Task: Write out the whole listing, matching it exactly.

- - - - - - -

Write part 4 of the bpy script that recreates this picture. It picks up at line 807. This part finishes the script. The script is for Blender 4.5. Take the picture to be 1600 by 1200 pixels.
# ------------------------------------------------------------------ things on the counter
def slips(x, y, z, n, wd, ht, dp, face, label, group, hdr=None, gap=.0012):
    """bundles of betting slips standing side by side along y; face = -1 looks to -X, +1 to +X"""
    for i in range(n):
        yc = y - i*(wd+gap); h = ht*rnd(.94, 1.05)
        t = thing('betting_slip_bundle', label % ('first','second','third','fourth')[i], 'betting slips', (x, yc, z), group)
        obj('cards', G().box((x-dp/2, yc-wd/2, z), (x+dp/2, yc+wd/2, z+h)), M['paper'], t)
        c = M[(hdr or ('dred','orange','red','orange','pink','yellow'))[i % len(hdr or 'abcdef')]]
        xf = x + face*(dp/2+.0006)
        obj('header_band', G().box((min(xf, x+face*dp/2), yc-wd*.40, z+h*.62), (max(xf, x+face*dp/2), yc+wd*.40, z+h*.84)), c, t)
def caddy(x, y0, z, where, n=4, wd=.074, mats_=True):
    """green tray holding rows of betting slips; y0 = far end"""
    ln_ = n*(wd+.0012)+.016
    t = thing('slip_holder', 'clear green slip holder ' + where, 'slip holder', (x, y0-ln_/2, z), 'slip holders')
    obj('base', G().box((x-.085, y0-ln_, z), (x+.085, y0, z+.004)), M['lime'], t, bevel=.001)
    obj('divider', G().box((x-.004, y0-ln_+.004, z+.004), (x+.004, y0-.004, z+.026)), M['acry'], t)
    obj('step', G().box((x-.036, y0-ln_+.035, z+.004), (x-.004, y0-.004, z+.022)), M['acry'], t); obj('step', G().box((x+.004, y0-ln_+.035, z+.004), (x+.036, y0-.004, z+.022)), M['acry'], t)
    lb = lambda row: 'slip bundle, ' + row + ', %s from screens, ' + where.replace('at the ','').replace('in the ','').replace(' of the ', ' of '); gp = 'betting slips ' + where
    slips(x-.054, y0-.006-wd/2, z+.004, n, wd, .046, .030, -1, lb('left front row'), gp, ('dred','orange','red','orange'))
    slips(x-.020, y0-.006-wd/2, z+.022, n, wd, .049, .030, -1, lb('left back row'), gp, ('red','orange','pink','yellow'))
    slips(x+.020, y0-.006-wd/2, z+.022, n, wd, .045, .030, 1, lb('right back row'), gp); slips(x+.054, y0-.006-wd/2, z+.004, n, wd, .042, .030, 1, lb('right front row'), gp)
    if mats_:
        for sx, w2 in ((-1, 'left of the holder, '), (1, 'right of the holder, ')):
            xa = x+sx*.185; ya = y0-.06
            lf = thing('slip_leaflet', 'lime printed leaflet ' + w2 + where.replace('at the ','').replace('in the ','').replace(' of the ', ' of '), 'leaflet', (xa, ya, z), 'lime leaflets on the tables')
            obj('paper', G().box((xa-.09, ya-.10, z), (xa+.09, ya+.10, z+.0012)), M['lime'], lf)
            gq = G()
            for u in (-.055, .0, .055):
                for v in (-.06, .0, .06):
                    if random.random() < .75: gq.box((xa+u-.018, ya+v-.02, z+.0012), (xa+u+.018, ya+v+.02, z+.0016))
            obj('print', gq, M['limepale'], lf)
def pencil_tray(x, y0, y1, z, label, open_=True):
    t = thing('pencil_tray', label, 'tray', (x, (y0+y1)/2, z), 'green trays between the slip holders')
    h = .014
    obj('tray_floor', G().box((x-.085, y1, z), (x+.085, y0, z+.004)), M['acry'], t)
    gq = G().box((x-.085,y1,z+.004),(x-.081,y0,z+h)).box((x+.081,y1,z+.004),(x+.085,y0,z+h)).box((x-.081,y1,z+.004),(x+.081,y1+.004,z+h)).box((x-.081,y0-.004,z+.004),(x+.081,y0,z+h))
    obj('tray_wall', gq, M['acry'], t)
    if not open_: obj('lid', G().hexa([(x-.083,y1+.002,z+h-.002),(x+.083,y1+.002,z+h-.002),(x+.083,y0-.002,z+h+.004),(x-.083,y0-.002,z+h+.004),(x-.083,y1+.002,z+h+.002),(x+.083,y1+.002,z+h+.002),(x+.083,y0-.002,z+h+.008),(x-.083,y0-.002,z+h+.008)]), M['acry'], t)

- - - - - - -

Solution to this task:
Write part 4 of the bpy script that recreates this picture. It picks up at line 807. This part finishes the script. The script is for Blender 4.5. Take the picture to be 1600 by 1200 pixels.
# ------------------------------------------------------------------ things on the counter
def slips(x, y, z, n, wd, ht, dp, face, label, group, hdr=None, gap=.0012):
    """bundles of betting slips standing side by side along y; face = -1 looks to -X, +1 to +X"""
    for i in range(n):
        yc = y - i*(wd+gap); h = ht*rnd(.94, 1.05)
        t = thing('betting_slip_bundle', label % ('first','second','third','fourth')[i], 'betting slips', (x, yc, z), group)
        obj('cards', G().box((x-dp/2, yc-wd/2, z), (x+dp/2, yc+wd/2, z+h)), M['paper'], t)
        c = M[(hdr or ('dred','orange','red','orange','pink','yellow'))[i % len(hdr or 'abcdef')]]
        xf = x + face*(dp/2+.0006)
        obj('header_band', G().box((min(xf, x+face*dp/2), yc-wd*.40, z+h*.62), (max(xf, x+face*dp/2), yc+wd*.40, z+h*.84)), c, t)
def caddy(x, y0, z, where, n=4, wd=.074, mats_=True):
    """green tray holding rows of betting slips; y0 = far end"""
    ln_ = n*(wd+.0012)+.016
    t = thing('slip_holder', 'clear green slip holder ' + where, 'slip holder', (x, y0-ln_/2, z), 'slip holders')
    obj('base', G().box((x-.085, y0-ln_, z), (x+.085, y0, z+.004)), M['lime'], t, bevel=.001)
    obj('divider', G().box((x-.004, y0-ln_+.004, z+.004), (x+.004, y0-.004, z+.026)), M['acry'], t)
    obj('step', G().box((x-.036, y0-ln_+.035, z+.004), (x-.004, y0-.004, z+.022)), M['acry'], t); obj('step', G().box((x+.004, y0-ln_+.035, z+.004), (x+.036, y0-.004, z+.022)), M['acry'], t)
    lb = lambda row: 'slip bundle, ' + row + ', %s from screens, ' + where.replace('at the ','').replace('in the ','').replace(' of the ', ' of '); gp = 'betting slips ' + where
    slips(x-.054, y0-.006-wd/2, z+.004, n, wd, .046, .030, -1, lb('left front row'), gp, ('dred','orange','red','orange'))
    slips(x-.020, y0-.006-wd/2, z+.022, n, wd, .049, .030, -1, lb('left back row'), gp, ('red','orange','pink','yellow'))
    slips(x+.020, y0-.006-wd/2, z+.022, n, wd, .045, .030, 1, lb('right back row'), gp); slips(x+.054, y0-.006-wd/2, z+.004, n, wd, .042, .030, 1, lb('right front row'), gp)
    if mats_:
        for sx, w2 in ((-1, 'left of the holder, '), (1, 'right of the holder, ')):
            xa = x+sx*.185; ya = y0-.06
            lf = thing('slip_leaflet', 'lime printed leaflet ' + w2 + where.replace('at the ','').replace('in the ','').replace(' of the ', ' of '), 'leaflet', (xa, ya, z), 'lime leaflets on the tables')
            obj('paper', G().box((xa-.09, ya-.10, z), (xa+.09, ya+.10, z+.0012)), M['lime'], lf)
            gq = G()
            for u in (-.055, .0, .055):
                for v in (-.06, .0, .06):
                    if random.random() < .75: gq.box((xa+u-.018, ya+v-.02, z+.0012), (xa+u+.018, ya+v+.02, z+.0016))
            obj('print', gq, M['limepale'], lf)
def pencil_tray(x, y0, y1, z, label, open_=True):
    t = thing('pencil_tray', label, 'tray', (x, (y0+y1)/2, z), 'green trays between the slip holders')
    h = .014
    obj('tray_floor', G().box((x-.085, y1, z), (x+.085, y0, z+.004)), M['acry'], t)
    gq = G().box((x-.085,y1,z+.004),(x-.081,y0,z+h)).box((x+.081,y1,z+.004),(x+.085,y0,z+h)).box((x-.081,y1,z+.004),(x+.081,y1+.004,z+h)).box((x-.081,y0-.004,z+.004),(x+.081,y0,z+h))
    obj('tray_wall', gq, M['acry'], t)
    if not open_: obj('lid', G().hexa([(x-.083,y1+.002,z+h-.002),(x+.083,y1+.002,z+h-.002),(x+.083,y0-.002,z+h+.004),(x-.083,y0-.002,z+h+.004),(x-.083,y1+.002,z+h+.002),(x+.083,y1+.002,z+h+.002),(x+.083,y0-.002,z+h+.008),(x-.083,y0-.002,z+h+.008)]), M['acry'], t)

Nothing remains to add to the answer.